The notice of appeal raises a number of matters. Some of these are clearly matters of fact. Leave to appeal is required in relation to these. Some however involve questions of law. The first ground alleges that the Tribunal erred in law in considering the wrong question and failed to consider the correct question in that it failed to decide at all the building dispute between the parties by determining the Appellant’s entitlement under the building contract to the amounts claimed.
This claim amounts to a claim that its right to have its defence to the Respondent’s claim dealt with has been denied.
In these circumstances it seems to me the Appellant is entitled to appeal as of right under s 146 of the Queensland Civil and Administrative Act 2009 notwithstanding the existence of other grounds of appeal raising issues of fact.

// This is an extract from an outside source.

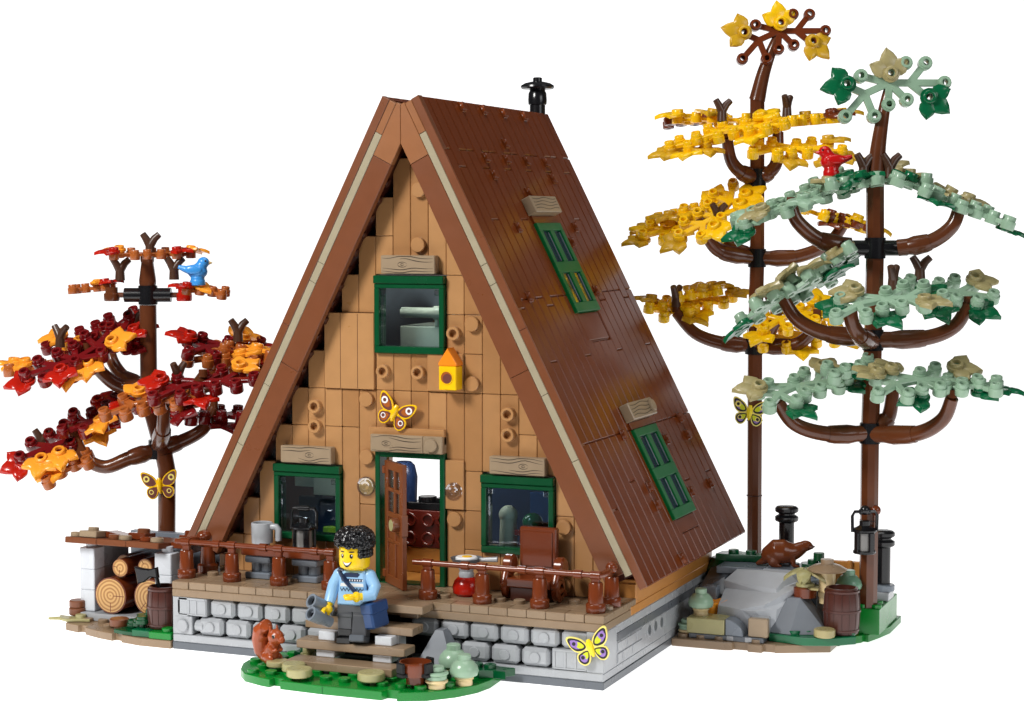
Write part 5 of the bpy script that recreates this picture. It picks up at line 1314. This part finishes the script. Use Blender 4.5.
LAB = dict(red='small autumn tree with dark red and orange leaves rising behind the woodshed',
           yellow='tall tree with yellow leaves and a brown topmost twig, right behind the cabin',
           green='tall tree with sage and dark green leaves at the far right, lantern on its trunk')
def build_tree(key, zbase):
    D = TREES[key]; tr = D['trunk']; base = (tr[0][0], tr[0][1], zbase)
    t = thing('toy_tree', base, LAB[key], 'tree', 'toy trees')
    pts = [(x, y, max(z, zbase)) for x, y, z, r in tr]
    m = MB()
    if key == 'red': m.tube(pts[:3], .52, 'bark', 16); m.tube(pts[2:4], .5, 'bark', 16); m.tube(pts[3:], .5, 'bark', 16)
    else:
        for (a, b) in zip(tr, tr[1:]):
            a0 = (a[0], a[1], max(a[2], zbase)); m.tube([a0, b[:3]], [a[3], a[3]], 'bark', 8)
    for i in range(len(pts) - 1):
        a, b = Vector(pts[i]), Vector(pts[i + 1])
        n = int((b - a).length / 3.6)
        for k in range(1, n): q = a.lerp(b, k / n); dn = (b - a).normalized(); m.tube([tuple(q - dn * .02), tuple(q + dn * .02)], .515, 'inner_brown', 16 if key == 'red' else 8)
    part('trunk', m, t)
    top = Vector(pts[-1])
    if key == 'red':
        m = MB(); m.lathe([(0, 0), (.42, 0), (.5, .3), (.5, .5), (.36, 1.5), (.4, 1.6), (.4, 1.9), (0, 2.0)], 'bark', (top.x, top.y, top.z + .95), 'Z', 16); part('trunk_tip', m, t)
    else:
        c = Vector(D['sprays'][0][1]); m = MB()
        m.tube(smooth_path([tuple(top - Vector((0, 0, .25))), tuple(top.lerp(c, .35) + Vector((-.08, 0, 0))), tuple(top.lerp(c, .75) + Vector((-.05, 0, 0))), tuple(c + Vector((0, .2, 0)))]), [.5 - .016 * i for i in range(19)], 'bark', 14); part('trunk_tip', m, t)
    for i, q in enumerate(D['rings']):
        m = MB(); z = q[2]
        m.tube([(q[0], q[1], z - .55), (q[0], q[1], z + .55)], .555, 'black', 18)
        if (key, i) in (('red', 0), ('green', 0)):
            w = 1.35 if key == 'red' else 1.7
            ca, sa = math.cos(R(YAW)), math.sin(R(YAW))
            m.tube([(q[0] - ca * w, q[1] - sa * w, z), (q[0] + ca * w, q[1] + sa * w, z)], .42, 'black', 14)
        if (key, i) == ('red', 0):
            for s in (-1, 1):
                a = Vector((q[0] + s * ca * 1.3, q[1] + s * sa * 1.3, z)); b = a + Vector((s * ca * .8, s * sa * .8, 0))
                m.tube([tuple(a), tuple(b)], .16, 'bark', 10); m.lathe([(0, 0), (.42, 0), (.46, .1), (.46, .4), (.36, .5), (.36, .8), (0, .8)], 'bark' if s < 0 else 'red', (b.x, b.y, z - .35), 'Z', 14)
        part('branch_ring', m, t)
    for b in D['branches']:
        P = smooth_path(b, 7); n = len(P); m = MB()
        m.tube(P, [.46 - .12 * (i / (n - 1)) for i in range(n)], 'bark', 14)
        q0 = Vector(P[3]); q1 = Vector(P[min(9, n - 1)])
        if (q1 - q0).length > .3: m.tube([P[2], P[4], P[6], P[7]], [.4, .53, .5, .46], 'bark', 14)
        e = Vector(P[-1]); m.tube([tuple(e), tuple(e + Vector((0, 0, .42)))], [.26, .24], 'bark', 12)
        part('branch', m, t)
    for x, y, z, a in D['twigs']:
        m = MB(); ca, sa = math.cos(R(YAW + a)), math.sin(R(YAW + a))
        m.tube([(x, y, z - .55), (x, y, z + .1)], [.3, .26], 'twig', 10); m.tube([(x, y, z), (x + .28 * ca, y + .28 * sa, z + .45), (x + .55 * ca, y + .55 * sa, z + .68)], [.25, .22, .19], 'twig', 10); m.tube([(x, y, z), (x - .22 * ca, y - .22 * sa, z + .42), (x - .42 * ca, y - .42 * sa, z + .72)], [.25, .22, .19], 'twig', 10)
        part('twig', m, t)
    for i, (kind, c, a, pitch, roll, colr, leaves) in enumerate(D['sprays']):
        if colr == 'none': continue
        if a == 'cam':
            f = Vector((math.sin(R(YAW)), -math.cos(R(YAW)), .12)).normalized(); xx = Vector((math.cos(R(YAW + 6)), math.sin(R(YAW + 6)), -.06)); xx = (xx - f * xx.dot(f)).normalized(); yy = f.cross(xx)
            M = Matrix((xx, yy, f)).transposed().to_4x4()
        else:
            jr = random.Random(i * 7 + len(key)); M = Matrix.Rotation(R(YAW + a + jr.uniform(-5, 5)), 4, 'Z') @ Matrix.Rotation(R(-pitch + jr.uniform(-5, 5)), 4, 'Y') @ Matrix.Rotation(R(roll + jr.uniform(-9, 9)), 4, 'X')
        o = bpy.data.objects.new('leaf_spray', limb(kind, colr)); link(o, t)
        SS = SCALE[key] * (.78 if key == 'red' and i < 3 else 1); M.translation = Vector(c) - Vector(base); o.matrix_local = M @ Matrix.Diagonal((SS, SS, SS, 1))
        N = NODES if kind == 'B' else SN
        rr = random.Random(i + len(key))
        for nd, hd, lc, up in leaves:
            l = bpy.data.objects.new('leaf', leafmesh(lc)); link(l, o)
            x, y = N[nd]
            L = Matrix.Translation((x, y, .23 if up > 0 else -.5)) @ Matrix.Rotation(R(hd), 4, 'Z') @ Matrix.Rotation(R(rr.uniform(-14, 14)), 4, 'X') @ Matrix.Rotation(R(rr.uniform(-6, 4)), 4, 'Y') @ Matrix.Scale(1.0 / SCALE[key], 4)
            l.matrix_local = L
    return t
build_tree('red', .43); build_tree('yellow', .43); build_tree('green', 1.8)
# lantern hung on the green tree, birds
lantern((33.3, 15.0, 4.85), 'black lantern hanging on the trunk of the green-leaved tree', 1.0).rotation_euler.z = R(30)
m = MB(); m.tube([(0, 0, 0), (0, .8, 0)], .14, 'black', 10); m.ball((0, 0, 0), .26, 'black'); m.ball((.42, .75, -.1), .28, 'reddish_brown')
solo('lantern_hook', m, (33.3, 15.0, 7.15), 'black hook holding the lantern on the trunk of the green-leaved tree', 'hook')
def bird(loc, rz, mat, label):
    m = MB()   # faces +x
    m.cyl((0, 0, 0), .44, .3, mat); m.cyl((0, 0, .28), .4, .2, mat)
    m.ball((0, 0, .78), (.58, .46, .44), mat, 20, 14); m.tube([(-.2, 0, .85), (-.7, 0, .92), (-1.1, 0, 1.06)], [.36, .2, .12], mat, 12)
    m.tube([(.1, 0, .9), (.28, 0, 1.2)], [.42, .32], mat, 16); m.ball((.34, 0, 1.3), (.35, .32, .32), mat, 18, 12)
    for s in (-1, 1): m.ball((-.18, .4 * s, .88), (.5, .12, .26), mat)
    b = animal('bird', m, loc, rz, label, 'bird', .035, 3)
    m = MB(); m.lathe([(0.12, 0), (.05, .16), (0, .24)], 'beak_tan' if mat == 'bird_blue' else mat, (.64, 0, 1.28), 'X', 10); part('beak', m, b, local=True)
    m = MB()
    for s in (-1, 1): m.ball((.5, .27 * s, 1.4), .06, 'print_black', 8, 6)
    part('eyes', m, b, local=True); return b
bird((-3.95, 9.3, 18.75), 22, 'bird_blue', 'bright blue bird perched on a branch of the red-leaved tree')
bird((31.25, 15.2, 24.75), 202, 'bird_red', 'bright red bird perched on the left upper branch of the green-leaved tree')

# ------------------------------------------------------------------ furniture inside, seen through the door and panes
t = thing('kitchen_cabinet', (11, 7.4, 3.62), 'dark red-brown cabinet with round holes inside the open front door', 'cabinet')
m = MB(); m.box(9.0, 12.9, 6.9, 8.0, 5.0, 7.0, 'cabinet_red', b=.03); part('body', m, t)
for x in (9.5, 10.55, 11.6, 12.5):
    for z in (5.5, 6.5): m = MB(); m.ring((x, 6.9, z), .38, .24, .14, 'cabinet_red', 'Y', depth=.1); part('knob', m, t)
m = MB(); m.box(9.0, 12.9, 6.95, 8.0, 3.62, 4.98, 'oak'); part('plinth', m, t)
t = thing('stove', (11, 7.5, 7.0), 'black stove top with round rings on the cabinet inside the door', 'stove')
m = MB(); m.box(9.3, 12.8, 7.0, 8.0, 7.0, 7.4, 'black'); part('top', m, t)
m = MB(); m.cyl((11.3, 7.5, 7.4), .5, .3, 'black'); m.cyl((12.2, 7.5, 7.4), .36, .25, 'black'); part('ring', m, t)
m = MB(); m.lathe([(0, 0), (.7, 0), (.74, 1.3), (.6, 1.9), (.4, 2.1), (0, 2.1)], 'navy', (0, 0, 0), 'Z', 18)
solo('kettle', m, (9.9, 7.5, 7.4), 'tall dark blue pot with a grey lid behind the open door', 'pot')
t = thing('armchair', (5.2, 7.4, 3.62), 'navy armchair inside the lower left window', 'chair')
m = MB(); m.box(4.2, 6.6, 6.5, 8.0, 3.62, 5.6, 'navy_dark', b=.06); part('seat', m, t)
m = MB(); m.box(4.2, 6.9, 6.1, 6.5, 3.62, 7.5, 'navy_dark', b=.06); m.box(5.2, 5.6, 6.1, 6.5, 7.5, 7.8, 'navy_dark'); m.box(6.3, 6.7, 6.1, 6.5, 7.5, 7.8, 'navy_dark'); part('backrest', m, t)
m = MB(); m.box(5.4, 7.0, 5.6, 6.0, 7.7, 9.0, 'bed_tan'); m.box(4.2, 5.4, 5.7, 5.9, 8.1, 8.8, 'bed_tan'); solo('wall_board', m, (6.2, 5.8, 7.7), 'pale board on the wall inside the lower left window', 'board', local=False)
m = MB(); m.box(5.4, 8.0, 5.2, 6.3, 3.62, 5.4, 'leaf_green')
for x in (6.3, 7.4): m.cyl((x, 5.7, 5.4), .34, .6, 'lime')
solo('window_plants', m, (6.8, 5.7, 3.62), 'lime green plants in a box behind the lower left window', 'plant', local=False)
m = MB(); m.cyl((0, 0, 0), .5, 2.1, 'bed_tan', r2=.42); m.ball((0, 0, 2.2), (.5, .45, .5), 'bed_tan'); solo('table_lamp', m, (16.85, 5.4, 5.1), 'pale lamp behind the right window', 'lamp')
t = thing('bookcase', (18, 5.9, 3.62), 'dark blue bookcase behind the lower right window', 'bookcase')
m = MB(); m.box(15.6, 19.8, 4.9, 6.4, 3.62, 5.1, 'navy_dark'); m.box(14.0, 18.6, 9.5, 10.2, 3.62, 9.6, 'navy_dark'); m.box(16.6, 18.4, 9.0, 9.5, 6.4, 8.0, 'denim_blue'); part('shelf', m, t)
m = MB(); m.ball((0, 0, .3), (.55, .5, .5), 'leaf_green'); m.cyl((0, 0, -1.6), .4, 1.7, 'red'); m.box(-.9, 1.4, -.3, .3, -.4, -.1, 'red'); solo('globe', m, (18.2, 5.4, 6.7), 'dark green round ornament on the shelf behind the right window', 'ornament')
t = thing('bed', (12, 8, 14), 'pale bed with a round rail inside the upper window', 'bed')
m = MB(); m.box(10.3, 13.6, 6.2, 10, 15.2, 16.9, 'bed_tan', b=.06); part('mattress', m, t)
m = MB(); m.tube([(10.4, 6.3, 17.6), (13.8, 6.3, 17.6)], .28, 'bed_tan', 14); m.tube([(12.3, 6.3, 17.6), (12.9, 6.3, 17.6)], .38, 'bed_tan', 14); m.box(12.35, 12.55, 6.15, 6.4, 16.9, 17.4, 'bed_tan'); m.box(12.7, 12.9, 6.15, 6.4, 16.9, 17.4, 'bed_tan'); part('rail', m, t)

The matter was heard on the papers.
It has had a long and somewhat tortuous history.
It arises out of a contract to construct a residence on Moreton Island. The Respondent was not the holder of a licence pursuant to the Queensland Building Services Authority Act 1991 as amended.
In earlier proceedings the Tribunal made a finding that the Respondent was unlicensed and in consequence thereof the sum of $528,753.00 already paid was to be repaid subject to any amount the Respondent might have to make a claim under s 42(4) of the Act.
It is from this decision that the Appellant appeal.
The Tribunal made an order by way of directions. In summary the order required the Respondent to provide details of its earlier claim identifying whether each item relates to materials and/or labour and whether any builder’s margin was included and to provide the relevant details.
The Appellant emphasises that no order was made requiring it to respond to those details either in those directions or elsewhere. The appellant’s obligations under these directions were limited to providing particulars of its counter-application.
The Appellant had in its response to the claim denied liability to the Respondent in respect of a number of matters. (See paragraphs 17 and 18.) These matters are also dealt with in a statement of an architect Mr Erlich, dated 25 July 2010, which had been provided to the Respondent.
The Tribunal in its judgment said at paragraph 16:
MIDG, in its response filed on 2 August 2012, say as to Schedule ‘A’, that apart from the amounts for the engineer and the Vacumaid system, the other amounts are not set out in a manner required for a claim under s 42 or in a manner that that enables them to determine whether the claim is within the section, and they dispute the allegations and the claim.
The defences raised to the Respondent’s claim involve a substantial sum and apart from the brief reference above do not appear to have been addressed.
Unfortunately directions orders failed to ensure that these issues emerged and were particularised for the hearings. In one case the Respondent’s failure to provide the statements of issues meant that the Appellant did not come under an obligation to respond to these and the matter proceeded to a hearing on the papers without these issues apparently being averted to.
The effect of all this in my view is that the Appellant has not had part of its defence considered. The appeal must be allowed in so far as it concerns the claim by the Respondent against the Appellant and the decision set aside and the matter returned to the Tribunal to be further dealt with.
So far as the counter-application is concerned the appellant is faced with factual findings here. The Tribunal found that the loss of rent was not made out on the material. The onus rested upon the Appellant to prove this loss which extended over 6 years. The Tribunal pointed to the lack of any explanation for a failure to mitigate. The Tribunal found that the claim for lost rent was not shown not to be too remote.
As to the battens and the painting the Tribunal found that the evidence did not satisfy it that the battens and painting were defective. As I have said these are factual findings and I am not persuaded that they were not open to the Tribunal.
In my view the Appellant’s appeal on the counter-application should be dismissed.
The matter has been characterised by delays and a certain passivity in relation to directions etc. It might have been expected that the Appellant might have taken a more robust attitude to having the matters it raised by defence to the claim dealt with. Perhaps the hearings on the papers would militate against this.
The appeal against the decision on the counter application is dismissed.
I order that the Respondent’s claim against the Appellant be returned to the Tribunal for determination.